Amsterdam ohne Grachtenrundfahrt geht gar nicht. Doch auf dieser ist alles anders: An Bord von Flüchtlingsschiffen erzählen die Kapitän:innen, allesamt Geflüchtete, ihre Geschichte und verknüpfen sie mit der Amsterdams, das immer auch eine Stadt der Migrant:innen war. Eine Bootsfahrt mit der Reederei Lampedusa, die Hoffnung gibt.
Leise zieht das blaue Holzboot durch die Grachten. Ironie des Schicksals: Auf Arabisch steht sein Name ›Hedir‹, Donner oder Gebrüll, an die Außenwand gepinselt. Ironisch auch, dass mit dem Ex-Flüchtlingsboot heute Tourist:innen durch Amsterdam schippern.

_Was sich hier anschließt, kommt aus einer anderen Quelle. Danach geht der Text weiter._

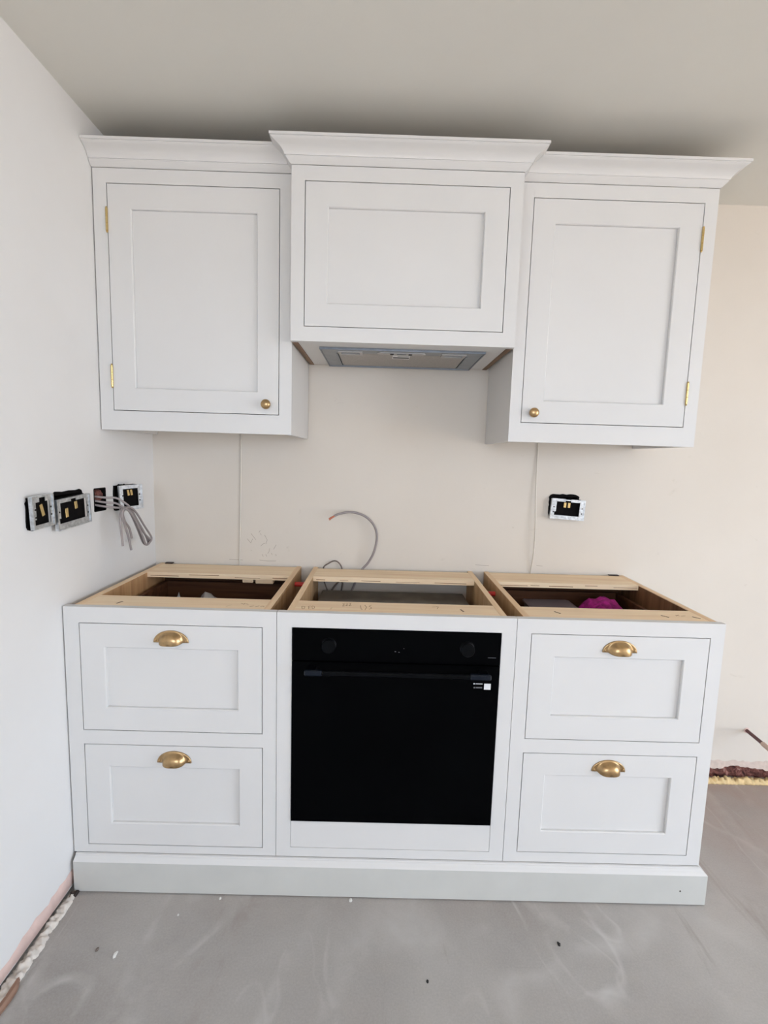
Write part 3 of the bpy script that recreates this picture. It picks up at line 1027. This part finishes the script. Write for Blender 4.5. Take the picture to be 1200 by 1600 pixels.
hd = link('bar_handle', bm, OVEN_BLACK, dr)
# protective film scraps left on the handle ends
FILM = plain('blue_grey_film', (0.008, 0.011, 0.018, 1), 0.25, 0, 0.25)
for a, c_, z0_, z1_ in ((-0.256, -0.206, 0.7065, 0.7220), (0.205, 0.265, 0.7065, 0.7220)):
    box('film_wrap', FILM, dr, a, c_, -0.0485, -0.0345, z0_, z1_, 0.003)
# sticker with two lines of tiny print and a plain white square
box('sticker', WHITE_P, dr, 0.2555, 0.2745, oy - 0.0004, oy, 0.6595, 0.6775)
for x0_, x1_, z_, hh, m_ in ((0.2245, 0.2285, 0.6745, 0.0036, WHITE_P), (0.2305, 0.2505, 0.6752, 0.0022, WHITE_P), (0.2255, 0.2300, 0.6628, 0.0040, GREY_P), (0.2320, 0.2500, 0.6632, 0.0034, GREY_P)):
    box('sticker_print', m_, dr, x0_, x1_, oy - 0.0003, oy, z_, z_ + hh)
adopt(t, P_)

# plinth with stepped top moulding, returned at the open right end
PY = -0.020
t = thing('plinth', 'grey-white plinth board with moulded top along the floor', 'plinth', None, (0, PY, 0))
P_ = []
PROF_B = [(0.0, 0.003), (0.019, 0.003), (0.020, 0.004), (0.020, 0.0985), (0.0, 0.0985)]
PROF_M = [(0.0, 0.0987), (0.020, 0.0987), (0.0185, 0.1010), (0.0120, 0.1050), (0.0095, 0.1085), (0.0060, 0.1105), (0.0055, 0.1140), (0.0, 0.1145)]
path = [(-0.9365, 0.0), (0.9335, 0.0), (0.9335, 0.50)]
P_.append(sweep('plinth_board', PLINTH_GREY, None, path, PROF_B, 0.0))
P_.append(sweep('moulding', CABINET, None, path, PROF_M, 0.0))
bm = bmesh.new()
add_lathe(bm, [(0.0028, 0), (0.0024, 0.0006), (0.0, 0.0007)], Matrix.Translation((0.875, PY, 0.048)) @ Matrix.Rotation(math.pi / 2, 4, 'X'), 10)
P_.append(link('screw_head', bm, DARKMETAL, None))
adopt(t, P_)

# ------------------------------------------------------------------ spacers between carcasses
tag(tube('spacer', RED, None, [(-0.3655, 0.421, 0.838), (-0.3165, 0.421, 0.838)], 0.0085, 14, False), 'red plastic spacer between left drawer unit and oven housing', 'spacer', 'red spacers')
tag(tube('spacer', RED, None, [(0.3165, 0.366, 0.838), (0.3640, 0.366, 0.838)], 0.0085, 14, False), 'red plastic spacer between oven housing and right drawer unit', 'spacer', 'red spacers')

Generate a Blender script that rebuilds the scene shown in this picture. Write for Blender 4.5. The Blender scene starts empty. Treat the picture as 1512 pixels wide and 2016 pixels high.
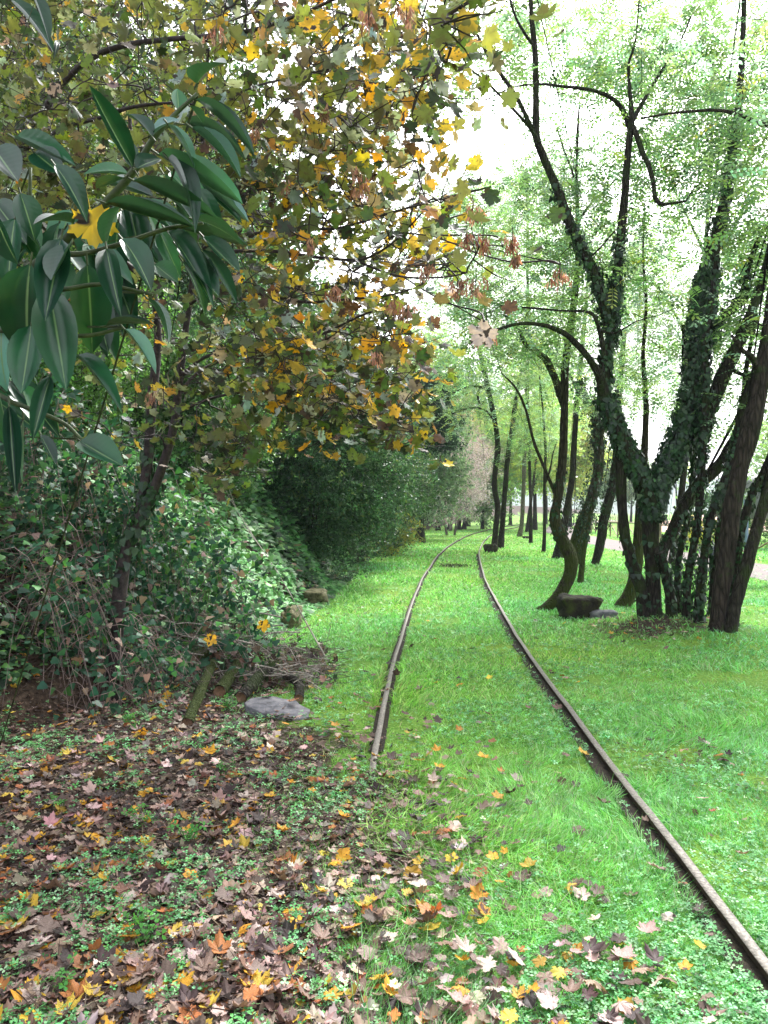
import bpy, math, random
import numpy as np
from mathutils import Vector
from math import radians, sin, cos, pi

S = bpy.context.scene
COL = S.collection
rng = np.random.default_rng(7)
random.seed(7)

# ------------------------------------------------------------------ camera, sky, sun, exposure
F = 1540.0; EYE = 1.6; CX = 756.0; HY = 1008.0
cam = bpy.data.objects.new('camera', bpy.data.cameras.new('camera'))
COL.objects.link(cam); S.camera = cam
cam.location = (0, 0, EYE); cam.rotation_euler = (radians(90), 0, 0)
cam.data.sensor_fit = 'VERTICAL'; cam.data.sensor_height = 36.0
cam.data.lens = 36.0 * F / 2016.0
cam.data.clip_start = 0.05; cam.data.clip_end = 6000

SUN_EL, SUN_AZ = radians(48), radians(25)      # sun high, ahead and to the right, behind cloud
world = bpy.data.worlds.new('World'); S.world = world; world.use_nodes = True
wt = world.node_tree; wt.nodes.clear()
wo = wt.nodes.new('ShaderNodeOutputWorld'); bg = wt.nodes.new('ShaderNodeBackground')
sky = wt.nodes.new('ShaderNodeTexSky'); sky.sky_type = 'NISHITA'; sky.sun_disc = False
sky.sun_elevation = SUN_EL; sky.sun_rotation = SUN_AZ
sky.dust_density = 4.0; sky.air_density = 1.0; sky.ozone_density = 1.0
hs = wt.nodes.new('ShaderNodeHueSaturation'); hs.inputs['Saturation'].default_value = 0.22   # overcast: nearly white
wt.links.new(sky.outputs[0], hs.inputs['Color']); wt.links.new(hs.outputs[0], bg.inputs[0])
bg.inputs[1].default_value = 0.135
wt.links.new(bg.outputs[0], wo.inputs[0])
sl = bpy.data.lights.new('sun', 'SUN'); sl.energy = 1.5; sl.angle = radians(10); sl.color = (1, 0.98, 0.96)
so = bpy.data.objects.new('sun', sl); COL.objects.link(so)
_d = Vector((sin(SUN_AZ) * cos(SUN_EL), cos(SUN_AZ) * cos(SUN_EL), sin(SUN_EL)))
so.rotation_euler = _d.to_track_quat('Z', 'Y').to_euler()
S.view_settings.view_transform = 'Standard'; S.view_settings.look = 'None'
S.view_settings.gamma = 1.0; S.view_settings.use_curve_mapping = False
S.view_settings.exposure = 2.2
cy = S.cycles
cy.max_bounces = 6; cy.diffuse_bounces = 3; cy.glossy_bounces = 2; cy.transmission_bounces = 3; cy.volume_bounces = 0
cy.use_denoising = True
cy.use_adaptive_sampling = True

# ------------------------------------------------------------------ helpers
def W(px, py, Z):
    return np.array(((px - CX) / F * Z, Z, EYE - (py - HY) / F * Z))

def nrm(a):
    return a / np.maximum(np.linalg.norm(a, axis=-1, keepdims=True), 1e-9)

def sstep(a, b, x):
    t = np.clip((x - a) / (b - a), 0, 1); return t * t * (3 - 2 * t)

_pt = np.random.default_rng(3)
_G = _pt.random((64, 64, 16))
def vn(x, y, z=0.0, s=1.0):
    """value noise in 0..1 for arrays"""
    x = np.asarray(x, float) * s; y = np.asarray(y, float) * s; z = np.asarray(z, float) * s + x * 0
    xi = np.floor(x).astype(int); yi = np.floor(y).astype(int); zi = np.floor(z).astype(int)
    u = x - xi; v = y - yi; w = z - zi
    u = u * u * (3 - 2 * u); v = v * v * (3 - 2 * v); w = w * w * (3 - 2 * w)
    def g(a, b, c): return _G[(xi + a) % 64, (yi + b) % 64, (zi + c) % 16]
    r = 0
    for a in (0, 1):
        for b in (0, 1):
            for c in (0, 1):
                r = r + g(a, b, c) * (u if a else 1 - u) * (v if b else 1 - v) * (w if c else 1 - w)
    return r

def mesh_obj(name, v, faces, mat, parent=None, base=None, col=None, uv=None, smooth=True):
    """faces: list of int arrays, each (m,k)"""
    v = np.asarray(v, float)
    if base is not None: v = v - np.asarray(base)[None]
    me = bpy.data.meshes.new(name)
    faces = [np.asarray(f, dtype=np.int32) for f in faces if len(f)]
    me.vertices.add(len(v)); me.vertices.foreach_set('co', v.astype(np.float32).ravel())
    li = np.concatenate([f.ravel() for f in faces])
    tot = np.concatenate([np.full(len(f), f.shape[1], np.int32) for f in faces])
    st = np.concatenate([[0], np.cumsum(tot)[:-1]]).astype(np.int32)
    me.loops.add(len(li)); me.loops.foreach_set('vertex_index', li)
    me.polygons.add(len(tot)); me.polygons.foreach_set('loop_start', st)
    me.update(calc_edges=True)
    if smooth: me.polygons.foreach_set('use_smooth', np.ones(len(tot), bool))
    if col is not None:
        c = np.ones((len(v), 4), np.float32); c[:, :3] = col
        a = me.attributes.new('tint', 'FLOAT_COLOR', 'POINT'); a.data.foreach_set('color', c.ravel())
    if uv is not None:
        a = me.attributes.new('leafuv', 'FLOAT_VECTOR', 'POINT'); a.data.foreach_set('vector', uv.astype(np.float32).ravel())
    if isinstance(mat, (list, tuple)):
        for m in mat: me.materials.append(m)
    else: me.materials.append(mat)
    o = bpy.data.objects.new(name, me); COL.objects.link(o)
    if parent is not None: o.parent = parent
    return o

def tag(o, label=None, cat=None, group=None, kind=None):
    if label: o['label'] = label
    if cat: o['category'] = cat
    if group: o['group'] = group
    if kind: o['kind'] = kind
    return o

def thing(name, base, label, cat, group=None):
    o = bpy.data.objects.new(name, None); COL.objects.link(o)
    o.location = tuple(base); o.empty_display_size = 0.1
    return tag(o, label, cat, group)

def smooth_path(p, per=5):
    p = np.asarray(p, float)
    if len(p) < 3: 
        t = np.linspace(0, 1, per + 1)[:, None]; return p[0] * (1 - t) + p[-1] * t
    q = np.vstack([2 * p[0] - p[1], p, 2 * p[-1] - p[-2]]); out = []
    for i in range(1, len(q) - 2):
        for k in range(per):
            t = k / per
            out.append(0.5 * (2 * q[i] + (q[i + 1] - q[i - 1]) * t + (2 * q[i - 1] - 5 * q[i] + 4 * q[i + 1] - q[i + 2]) * t * t
                              + (3 * q[i] - q[i - 1] - 3 * q[i + 1] + q[i + 2]) * t ** 3))
    out.append(q[-2]); return np.array(out)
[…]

Doch die Rederij Lampedusa verfolgt ein engagiertes Ziel: Sie will die bunteste, inklusivste und sympathischste europäische Reederei werden.
Ein Mittwoch im März, kurz nach 10 Uhr an der Dijksgracht. Es ist frisch draußen, acht Grad und Nieselregen. Nicht das beste Wetter für eine Grachtenrundfahrt – aber wir machen auch nicht irgendeine Grachtenrundfahrt. Yusuf Adam Suali, unser Kapitän, begrüßt meine Kollegin Anne und mich. Wir sind heute seine einzigen Gäste, der normale Betrieb beginnt erst in zwei Wochen. Die ›Hedir‹ gehört zur Flotte der Rederij Lampedusa, einem einmaligen Projekt in Amsterdam. Nur sechs Meter misst der Holzkahn und schaukelt beim Ablegen ordentlich. Sofort ist mir beklommen zumute – wie lächerlich, bedenkt man, dass Menschen in dieser Nussschale das Mittelmeer überquert haben. In Amsterdam ist das Boot für max. zwölf Personen zugelassen. Als die italienische Küstenwache es am 29. August 2014 südwestlich der sizilianischen Stadt Portopalo aufbrachte, waren 78 Passagiere an Bord. Flüchtlinge, die auf ein besseres Leben hofften.